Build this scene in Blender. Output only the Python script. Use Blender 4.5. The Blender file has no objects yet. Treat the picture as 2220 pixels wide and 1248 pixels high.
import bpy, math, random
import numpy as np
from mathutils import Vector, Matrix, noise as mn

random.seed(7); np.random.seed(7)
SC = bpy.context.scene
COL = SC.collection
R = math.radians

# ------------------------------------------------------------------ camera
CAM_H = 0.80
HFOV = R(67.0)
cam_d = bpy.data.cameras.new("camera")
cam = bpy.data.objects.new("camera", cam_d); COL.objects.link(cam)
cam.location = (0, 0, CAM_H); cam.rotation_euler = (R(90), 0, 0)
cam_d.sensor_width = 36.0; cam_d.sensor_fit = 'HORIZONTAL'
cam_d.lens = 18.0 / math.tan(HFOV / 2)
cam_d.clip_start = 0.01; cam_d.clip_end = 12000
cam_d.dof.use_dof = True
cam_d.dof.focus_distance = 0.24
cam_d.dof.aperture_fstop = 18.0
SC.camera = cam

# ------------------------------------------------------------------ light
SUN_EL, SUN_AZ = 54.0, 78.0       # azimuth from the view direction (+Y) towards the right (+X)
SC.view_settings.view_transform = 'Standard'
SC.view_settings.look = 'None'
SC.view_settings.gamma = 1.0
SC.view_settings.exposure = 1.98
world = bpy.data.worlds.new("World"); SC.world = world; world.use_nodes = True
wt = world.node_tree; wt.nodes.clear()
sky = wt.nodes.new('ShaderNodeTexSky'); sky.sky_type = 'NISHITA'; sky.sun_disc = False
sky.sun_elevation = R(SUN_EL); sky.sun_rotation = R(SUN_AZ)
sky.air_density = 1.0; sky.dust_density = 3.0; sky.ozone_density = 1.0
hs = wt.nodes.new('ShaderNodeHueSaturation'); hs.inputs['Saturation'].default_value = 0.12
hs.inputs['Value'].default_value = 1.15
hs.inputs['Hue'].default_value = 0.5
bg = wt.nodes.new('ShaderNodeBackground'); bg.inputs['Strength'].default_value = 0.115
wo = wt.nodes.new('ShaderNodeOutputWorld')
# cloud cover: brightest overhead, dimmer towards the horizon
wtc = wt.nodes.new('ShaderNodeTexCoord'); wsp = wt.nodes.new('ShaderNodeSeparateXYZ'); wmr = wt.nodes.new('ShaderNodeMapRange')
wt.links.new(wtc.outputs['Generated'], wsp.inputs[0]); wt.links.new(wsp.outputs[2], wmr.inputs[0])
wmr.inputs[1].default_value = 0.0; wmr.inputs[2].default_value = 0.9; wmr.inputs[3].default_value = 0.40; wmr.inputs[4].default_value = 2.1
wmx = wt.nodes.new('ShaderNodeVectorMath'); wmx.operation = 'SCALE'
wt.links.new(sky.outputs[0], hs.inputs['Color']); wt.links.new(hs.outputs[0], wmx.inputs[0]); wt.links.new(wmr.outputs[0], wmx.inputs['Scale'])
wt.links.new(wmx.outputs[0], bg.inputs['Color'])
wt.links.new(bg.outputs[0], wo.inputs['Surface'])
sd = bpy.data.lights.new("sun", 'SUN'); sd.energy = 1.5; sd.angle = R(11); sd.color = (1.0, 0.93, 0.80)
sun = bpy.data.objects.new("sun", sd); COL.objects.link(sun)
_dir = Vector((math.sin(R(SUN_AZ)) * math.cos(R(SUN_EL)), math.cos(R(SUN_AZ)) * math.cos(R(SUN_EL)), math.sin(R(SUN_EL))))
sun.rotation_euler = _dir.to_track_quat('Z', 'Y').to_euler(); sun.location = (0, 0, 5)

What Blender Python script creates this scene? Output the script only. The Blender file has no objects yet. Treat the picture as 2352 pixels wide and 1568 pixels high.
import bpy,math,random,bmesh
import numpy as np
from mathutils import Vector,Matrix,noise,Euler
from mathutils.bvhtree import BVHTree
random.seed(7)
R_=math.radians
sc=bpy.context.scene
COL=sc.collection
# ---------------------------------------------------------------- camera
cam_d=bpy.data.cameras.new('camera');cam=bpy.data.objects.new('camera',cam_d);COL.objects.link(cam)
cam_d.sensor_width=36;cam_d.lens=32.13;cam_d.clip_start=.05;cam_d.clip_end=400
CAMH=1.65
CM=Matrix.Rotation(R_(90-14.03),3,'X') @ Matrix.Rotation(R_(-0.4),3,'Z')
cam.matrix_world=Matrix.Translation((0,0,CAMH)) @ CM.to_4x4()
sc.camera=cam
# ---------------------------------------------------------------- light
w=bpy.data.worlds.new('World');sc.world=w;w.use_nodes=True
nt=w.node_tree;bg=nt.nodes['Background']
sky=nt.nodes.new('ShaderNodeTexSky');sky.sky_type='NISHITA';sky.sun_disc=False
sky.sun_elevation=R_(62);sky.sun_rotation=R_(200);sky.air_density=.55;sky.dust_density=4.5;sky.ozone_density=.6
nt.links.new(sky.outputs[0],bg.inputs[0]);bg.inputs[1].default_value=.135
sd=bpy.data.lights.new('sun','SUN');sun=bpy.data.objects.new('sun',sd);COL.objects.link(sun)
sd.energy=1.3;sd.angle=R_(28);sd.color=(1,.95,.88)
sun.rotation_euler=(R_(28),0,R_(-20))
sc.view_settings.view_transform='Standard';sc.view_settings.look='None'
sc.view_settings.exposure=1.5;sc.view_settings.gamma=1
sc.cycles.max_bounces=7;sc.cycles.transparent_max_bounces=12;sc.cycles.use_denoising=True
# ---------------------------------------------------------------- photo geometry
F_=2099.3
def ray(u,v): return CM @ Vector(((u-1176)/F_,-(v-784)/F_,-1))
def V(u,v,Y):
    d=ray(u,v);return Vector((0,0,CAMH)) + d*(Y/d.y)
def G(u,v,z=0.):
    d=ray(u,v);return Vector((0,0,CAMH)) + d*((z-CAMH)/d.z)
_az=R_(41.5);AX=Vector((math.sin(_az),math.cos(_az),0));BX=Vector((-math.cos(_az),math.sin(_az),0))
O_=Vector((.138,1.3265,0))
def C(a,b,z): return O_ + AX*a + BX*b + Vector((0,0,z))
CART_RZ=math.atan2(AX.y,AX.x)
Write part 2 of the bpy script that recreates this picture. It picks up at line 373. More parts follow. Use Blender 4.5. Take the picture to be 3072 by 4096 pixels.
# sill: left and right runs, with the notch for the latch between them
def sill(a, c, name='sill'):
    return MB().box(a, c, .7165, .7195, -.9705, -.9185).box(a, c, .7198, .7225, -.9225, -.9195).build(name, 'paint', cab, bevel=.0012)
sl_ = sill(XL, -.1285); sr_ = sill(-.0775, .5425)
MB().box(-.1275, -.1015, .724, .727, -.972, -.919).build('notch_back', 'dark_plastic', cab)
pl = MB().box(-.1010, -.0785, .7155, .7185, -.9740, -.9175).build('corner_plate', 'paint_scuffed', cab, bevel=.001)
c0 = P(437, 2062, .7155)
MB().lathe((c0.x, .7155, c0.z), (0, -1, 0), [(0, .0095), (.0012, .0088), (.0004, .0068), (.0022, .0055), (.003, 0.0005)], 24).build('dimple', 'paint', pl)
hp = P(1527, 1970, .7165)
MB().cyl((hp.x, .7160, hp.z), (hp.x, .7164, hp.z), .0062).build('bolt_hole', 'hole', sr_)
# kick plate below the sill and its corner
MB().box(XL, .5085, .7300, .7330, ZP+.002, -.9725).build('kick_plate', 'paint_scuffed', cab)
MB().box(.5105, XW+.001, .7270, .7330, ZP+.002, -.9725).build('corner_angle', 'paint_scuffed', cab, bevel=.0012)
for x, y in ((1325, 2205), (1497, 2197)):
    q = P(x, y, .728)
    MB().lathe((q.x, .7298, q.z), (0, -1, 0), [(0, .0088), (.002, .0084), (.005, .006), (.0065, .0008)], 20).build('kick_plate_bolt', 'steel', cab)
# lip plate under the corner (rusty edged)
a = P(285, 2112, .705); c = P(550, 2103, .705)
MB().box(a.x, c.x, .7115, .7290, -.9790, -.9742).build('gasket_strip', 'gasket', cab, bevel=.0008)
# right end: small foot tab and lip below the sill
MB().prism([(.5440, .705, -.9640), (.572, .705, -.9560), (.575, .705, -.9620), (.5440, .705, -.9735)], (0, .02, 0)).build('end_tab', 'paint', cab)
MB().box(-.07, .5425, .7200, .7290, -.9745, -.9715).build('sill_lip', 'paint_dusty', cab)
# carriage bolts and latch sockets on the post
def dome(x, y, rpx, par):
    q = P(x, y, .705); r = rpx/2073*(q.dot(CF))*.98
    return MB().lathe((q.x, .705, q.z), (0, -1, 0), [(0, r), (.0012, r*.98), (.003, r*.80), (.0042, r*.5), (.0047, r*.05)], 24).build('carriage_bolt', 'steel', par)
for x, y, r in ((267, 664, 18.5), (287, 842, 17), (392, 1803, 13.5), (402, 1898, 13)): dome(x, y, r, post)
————
▸ **THE TASK**:
Each line from the top of the material above through the line with "R = math.radians" must be echoed exactly, and no other line.

▸ **ANSWER TO THIS TASK**:
Build this scene in Blender. Output only the Python script. Use Blender 4.5. The Blender file has no objects yet. Treat the picture as 2220 pixels wide and 1248 pixels high.
import bpy, math, random
import numpy as np
from mathutils import Vector, Matrix, noise as mn

random.seed(7); np.random.seed(7)
SC = bpy.context.scene
COL = SC.collection
R = math.radians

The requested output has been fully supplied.